▸ GIVEN DATA
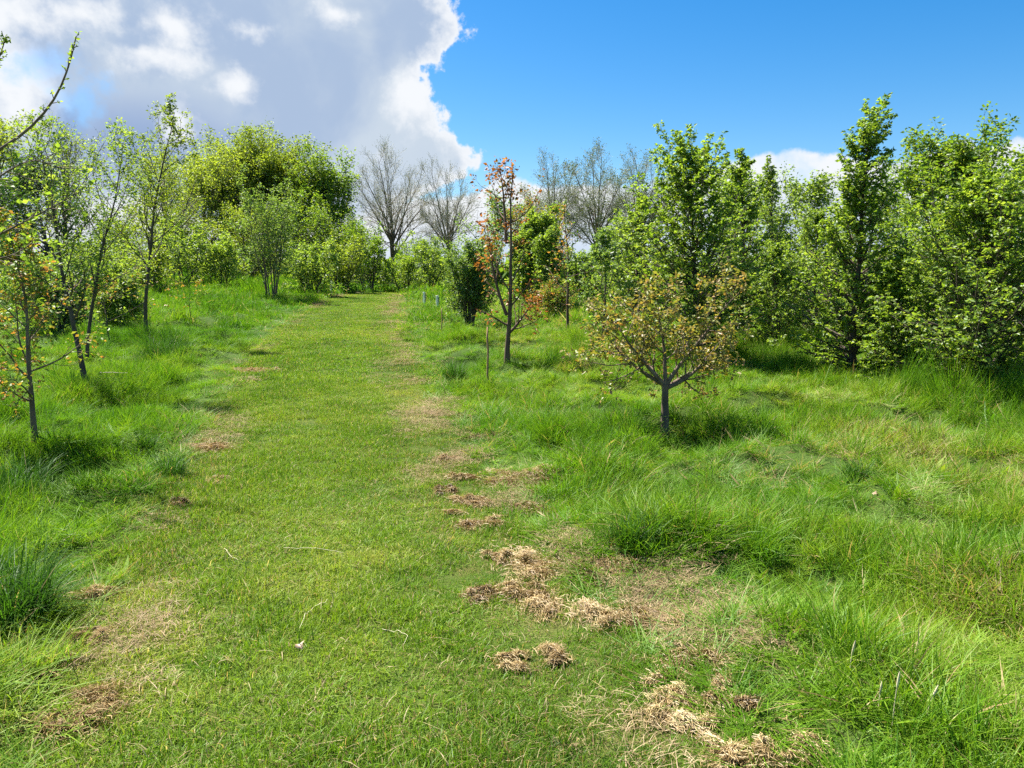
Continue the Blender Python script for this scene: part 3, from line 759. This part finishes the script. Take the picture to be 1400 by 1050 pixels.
def guard(label, px, py, top, r, lean=0.):
    b = hit(px, py); H, _ = dims(b, top - 4, 0); H = max(H, .62); r = min(r, .045)
    root = empty('tree_guard', b); root.rotation_euler = (0, lean, 0); root.location.z -= .12; tag(root, label, 'tree guard', 'pale plastic tube guards round young saplings')
    z = np.array([-.05, H * .5, H - .03, H - .02, H, H, H - .06]); R = np.array([r, r, r, r * 1.06, r * 1.12, r * .98, r * .9])
    Q = np.stack([0 * z, 0 * z, z], -1); 
    th = np.arange(14) * 2 * math.pi / 14
    V = np.stack([R[:, None] * np.cos(th), R[:, None] * np.sin(th), np.repeat(z[:, None], 14, 1)], -1).reshape(-1, 3)
    ii = (np.arange(6) * 14)[:, None]; k = np.arange(14)[None]; k2 = (k + 1) % 14
    mesh_obj('tube', V, quads=np.stack([ii + k, ii + k2, ii + 14 + k2, ii + 14 + k], -1).reshape(-1, 4), mats=[M['guard']], parent=root, smooth=True)
    Q = np.stack([np.full(4, r * 1.25), np.zeros(4), np.linspace(-.1, H * .93, 4)], -1)
    v, q = tubes(Q[None], np.full((1, 4), r * .25), 4); mesh_obj('stake', v, quads=q, mats=[M['wood']], parent=root)
guard('leaning white tube guard left of where the path bends away', 452, 400, 385, .055, .12)
guard('pale tube guard standing right of the path, brighter of a close pair', 598, 424, 407, .06)
guard('slimmer dull tube guard just left of the brighter right one', 580, 419, 404, .04)
guard('white tube guard among bushes on the far left grass bank', 289, 392, 380, .05)

#TREES
# ------------------------------------------------------------------ trees, left
def near_limb():
    """the tree just outside the frame whose limb reaches into the top left corner"""
    b = at_dist(-140, 6.0)
    rng = np.random.default_rng(5)
    root = empty('fruit_tree', b); tag(root, 'tree beyond the left edge whose bare budding limb reaches into the sky', 'tree')
    def pp(px, py, y): d = ray(px, py); return CAM + d * y / d[1] - b
    def bez(pts, n=14):
        pts = np.array(pts); t = np.linspace(0, len(pts) - 1, n); i = np.minimum(t.astype(int), len(pts) - 2); f = (t - i)[:, None]
        Q = pts[i] + (pts[i + 1] - pts[i]) * f
        for _ in range(2): Q[1:-1] = .25 * Q[:-2] + .5 * Q[1:-1] + .25 * Q[2:]
        return Q
    T = bez([[0, 0, -.05], [.02, 0, .6], [-.02, .02, 1.5], [.05, 0, 2.4], [.0, 0, 3.6]])
    v, q = tubes(T[None], radii(np.array([.06]), 13, .25), 8); mesh_obj('trunk', v, quads=q, mats=[M['bark_grey']], parent=root, smooth=True)
    limbs = [bez([T[8], pp(-20, 212, 6.16), pp(30, 188, 6.30), pp(75, 140, 6.30), pp(95, 90, 6.30), pp(104, 50, 6.30)]),
             bez([T[7], pp(-30, 260, 6.02), pp(40, 215, 6.16), pp(80, 230, 6.16)]),
             bez([T[6], pp(-20, 330, 5.88), pp(40, 300, 5.88), pp(110, 262, 6.02)]),
             bez([T[10], pp(-20, 110, 6.02), pp(0, 78, 6.02), pp(8, 50, 6.02)]),
             bez([T[5], pp(-40, 360, 6.02), pp(20, 350, 6.16), pp(60, 320, 6.16)])]
    LB = np.stack(limbs); LR = radii(np.array([.015, .011, .012, .01, .011]), 13, .3)
    v, q = tubes(LB, LR, 6)
    V, Q, n = [v], [q], len(v)
    lp, ld, ll, lr = spawn(LB[[1, 2, 4]], LR[[1, 2, 4]], np.ones(3), dict(n=15, t0=.25, ang=(55, 40), len=lambda t, L: .22 + 0 * t, lj=.5), rng)
    TW = grow(lp, ld, ll, 4, .2, .05, rng)
    v, q = tubes(TW, radii(np.full(len(TW), .004), 4, .4), 4); V.append(v); Q.append(q + n); n += len(v)
    sp, sd, sl, sr = spawn(LB[[0, 3]], LR[[0, 3]], np.ones(2), dict(n=20, t0=.3, ang=(65, 40), len=lambda t, L: .05 + 0 * t, lj=.6), rng)
    SP = grow(sp, sd, sl, 2, .2, .1, rng)
    v, q = tubes(SP, radii(np.full(len(SP), .004), 2, .5), 4); V.append(v); Q.append(q + n); n += len(v)
    a = leaves(TW, 5, .052, rng, t0=.2, up=.35, width=.75, off=.01)
    b2 = leaves(SP, 4, .03, rng, t0=.4, up=.3, width=.6)
    c2 = leaves(LB[[0, 3]][:, 10:], 16, .04, rng, t0=.3, up=.3, width=.6)
    LV = np.concatenate([a[0], b2[0], c2[0]]); LT = np.concatenate([a[1], b2[1] + len(a[0]), c2[1] + len(a[0]) + len(b2[0])])
    nl = len(LT)
    mesh_obj('crown', np.r_[LV, np.concatenate(V)], LT, np.concatenate(Q) + len(LV), [M['fresh'], M['bark_grey']],
             {'tint': np.r_[a[2], b2[2], c2[2], np.zeros(n)]}, root, np.r_[np.zeros(nl, int), np.ones(sum(map(len, Q)), int)])
near_limb()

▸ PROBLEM
Output the data exactly. Pictures don't belong in the result.

▸ ANSWER FOR THIS EXERCISE
Continue the Blender Python script for this scene: part 3, from line 759. This part finishes the script. Take the picture to be 1400 by 1050 pixels.
def guard(label, px, py, top, r, lean=0.):
    b = hit(px, py); H, _ = dims(b, top - 4, 0); H = max(H, .62); r = min(r, .045)
    root = empty('tree_guard', b); root.rotation_euler = (0, lean, 0); root.location.z -= .12; tag(root, label, 'tree guard', 'pale plastic tube guards round young saplings')
    z = np.array([-.05, H * .5, H - .03, H - .02, H, H, H - .06]); R = np.array([r, r, r, r * 1.06, r * 1.12, r * .98, r * .9])
    Q = np.stack([0 * z, 0 * z, z], -1); 
    th = np.arange(14) * 2 * math.pi / 14
    V = np.stack([R[:, None] * np.cos(th), R[:, None] * np.sin(th), np.repeat(z[:, None], 14, 1)], -1).reshape(-1, 3)
    ii = (np.arange(6) * 14)[:, None]; k = np.arange(14)[None]; k2 = (k + 1) % 14
    mesh_obj('tube', V, quads=np.stack([ii + k, ii + k2, ii + 14 + k2, ii + 14 + k], -1).reshape(-1, 4), mats=[M['guard']], parent=root, smooth=True)
    Q = np.stack([np.full(4, r * 1.25), np.zeros(4), np.linspace(-.1, H * .93, 4)], -1)
    v, q = tubes(Q[None], np.full((1, 4), r * .25), 4); mesh_obj('stake', v, quads=q, mats=[M['wood']], parent=root)
guard('leaning white tube guard left of where the path bends away', 452, 400, 385, .055, .12)
guard('pale tube guard standing right of the path, brighter of a close pair', 598, 424, 407, .06)
guard('slimmer dull tube guard just left of the brighter right one', 580, 419, 404, .04)
guard('white tube guard among bushes on the far left grass bank', 289, 392, 380, .05)

#TREES
# ------------------------------------------------------------------ trees, left
def near_limb():
    """the tree just outside the frame whose limb reaches into the top left corner"""
    b = at_dist(-140, 6.0)
    rng = np.random.default_rng(5)
    root = empty('fruit_tree', b); tag(root, 'tree beyond the left edge whose bare budding limb reaches into the sky', 'tree')
    def pp(px, py, y): d = ray(px, py); return CAM + d * y / d[1] - b
    def bez(pts, n=14):
        pts = np.array(pts); t = np.linspace(0, len(pts) - 1, n); i = np.minimum(t.astype(int), len(pts) - 2); f = (t - i)[:, None]
        Q = pts[i] + (pts[i + 1] - pts[i]) * f
        for _ in range(2): Q[1:-1] = .25 * Q[:-2] + .5 * Q[1:-1] + .25 * Q[2:]
        return Q
    T = bez([[0, 0, -.05], [.02, 0, .6], [-.02, .02, 1.5], [.05, 0, 2.4], [.0, 0, 3.6]])
    v, q = tubes(T[None], radii(np.array([.06]), 13, .25), 8); mesh_obj('trunk', v, quads=q, mats=[M['bark_grey']], parent=root, smooth=True)
    limbs = [bez([T[8], pp(-20, 212, 6.16), pp(30, 188, 6.30), pp(75, 140, 6.30), pp(95, 90, 6.30), pp(104, 50, 6.30)]),
             bez([T[7], pp(-30, 260, 6.02), pp(40, 215, 6.16), pp(80, 230, 6.16)]),
             bez([T[6], pp(-20, 330, 5.88), pp(40, 300, 5.88), pp(110, 262, 6.02)]),
             bez([T[10], pp(-20, 110, 6.02), pp(0, 78, 6.02), pp(8, 50, 6.02)]),
             bez([T[5], pp(-40, 360, 6.02), pp(20, 350, 6.16), pp(60, 320, 6.16)])]
    LB = np.stack(limbs); LR = radii(np.array([.015, .011, .012, .01, .011]), 13, .3)
    v, q = tubes(LB, LR, 6)
    V, Q, n = [v], [q], len(v)
    lp, ld, ll, lr = spawn(LB[[1, 2, 4]], LR[[1, 2, 4]], np.ones(3), dict(n=15, t0=.25, ang=(55, 40), len=lambda t, L: .22 + 0 * t, lj=.5), rng)
    TW = grow(lp, ld, ll, 4, .2, .05, rng)
    v, q = tubes(TW, radii(np.full(len(TW), .004), 4, .4), 4); V.append(v); Q.append(q + n); n += len(v)
    sp, sd, sl, sr = spawn(LB[[0, 3]], LR[[0, 3]], np.ones(2), dict(n=20, t0=.3, ang=(65, 40), len=lambda t, L: .05 + 0 * t, lj=.6), rng)
    SP = grow(sp, sd, sl, 2, .2, .1, rng)
    v, q = tubes(SP, radii(np.full(len(SP), .004), 2, .5), 4); V.append(v); Q.append(q + n); n += len(v)
    a = leaves(TW, 5, .052, rng, t0=.2, up=.35, width=.75, off=.01)
    b2 = leaves(SP, 4, .03, rng, t0=.4, up=.3, width=.6)
    c2 = leaves(LB[[0, 3]][:, 10:], 16, .04, rng, t0=.3, up=.3, width=.6)
    LV = np.concatenate([a[0], b2[0], c2[0]]); LT = np.concatenate([a[1], b2[1] + len(a[0]), c2[1] + len(a[0]) + len(b2[0])])
    nl = len(LT)
    mesh_obj('crown', np.r_[LV, np.concatenate(V)], LT, np.concatenate(Q) + len(LV), [M['fresh'], M['bark_grey']],
             {'tint': np.r_[a[2], b2[2], c2[2], np.zeros(n)]}, root, np.r_[np.zeros(nl, int), np.ones(sum(map(len, Q)), int)])
near_limb()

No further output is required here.